Last night my stepson
and his wife were over for dinner. My
wife had brought home this remarkable, dark green doufu from her younger brother’s restaurant. Cooked, it looked oddly like cubes of lamb but
the taste was certainly bean curd. Soybeans
are green after all. To make the white doufu we are used to the little green
seeds inside the maodou must necessarily
be bleached the same way rice is to change it from its natural brown color to
the bowl of white rice we’d otherwise expect.
I just went and checked with my wife, breezily stating what
I “knew” per what just wrote above, and she told me, not for the first time, that I am wrong. This batch of doufu was made from a special, dark bean. I will need to look to see
whether regular soy beans are bleached to make white tofu. I suspect that may
still be right.
I’ve written before about the music swapping routine we often
descend into around here. A new person or
two can fill things widely out from the predictable.
My stepson, was new to the routine.
He threw on Green Day from his time as a fifteen-year-old. I remember my younger brother being into them
back in the nineties, as well. Now, like
then, they sound derivative and not particularly compelling to me, but considering
all the other people in the room who wouldn’t have known anything about Punk’s
evolution to Hardcore’s evolution to Grunge, I’m sure this sounds quite similar
to anything I’d throw on by the Buzzcocks. Besides, he was having a blast and I did my best to enjoy it through his eyes.
My daughter-in-law, whose mother tongue is Cantonese came up
with some Canto hip-hop that none of us had otherwise considered. Jin is a Chinese American rapper from New
York. I think I dug his first album, “The
Rest is History” but I don’t think he had any extended sessions in Cantonese. Is there a more expressive language? Certainly, it seemed to afford some
remarkable possibilities in Hip Hop and more importantly, my daughter-in-law
was thrilled. When it was her turn
again, she found a battle between Jin and some kid from the U.K. in which the
prior mopped up the latter (in English). We all cheered.
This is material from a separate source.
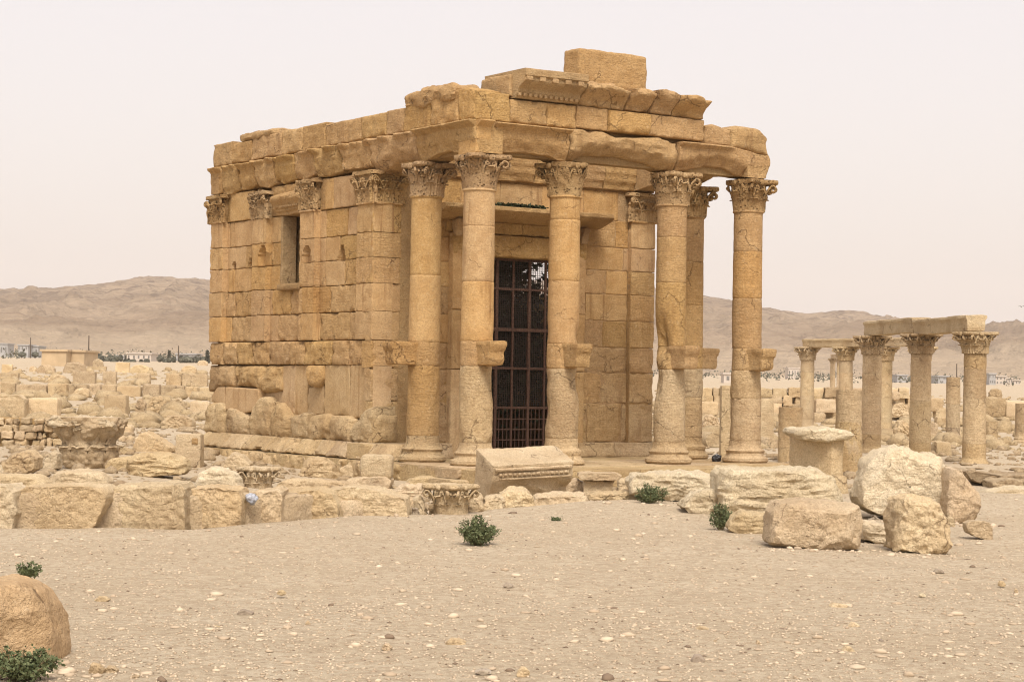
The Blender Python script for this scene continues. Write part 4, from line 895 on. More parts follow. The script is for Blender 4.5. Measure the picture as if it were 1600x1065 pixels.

I’d had a confrontation with “Quadrophenia” during the
morning routine at the gym when “The Real Me” suddenly came on and I’d a residue
of the Who all day, that I hadn’t quite shaken yet.
Interestingly both the girls immediately noted that Keith Moon looked
like Monty Python’s Terry Jones during the “Who Are You” video where his earphones
are duct taped up on to his head and he gesticulates and snarls so wonderfully. Later I took a risk and played the Lee Morgan,
Freddie Hubbard epic duel from the live “Pensitiva,” which I’d written about
last week. “Baba, that’s a twenty-two-minute
song!” “I’m only going to play a few
minutes of it . . .” And though my
daughter’s had already checked out on attentive listening, my daughter-in-law
dutifully gave it a go and I tried to explain that it was just like Jin dueling
in his battle, it’s all from the same tradition.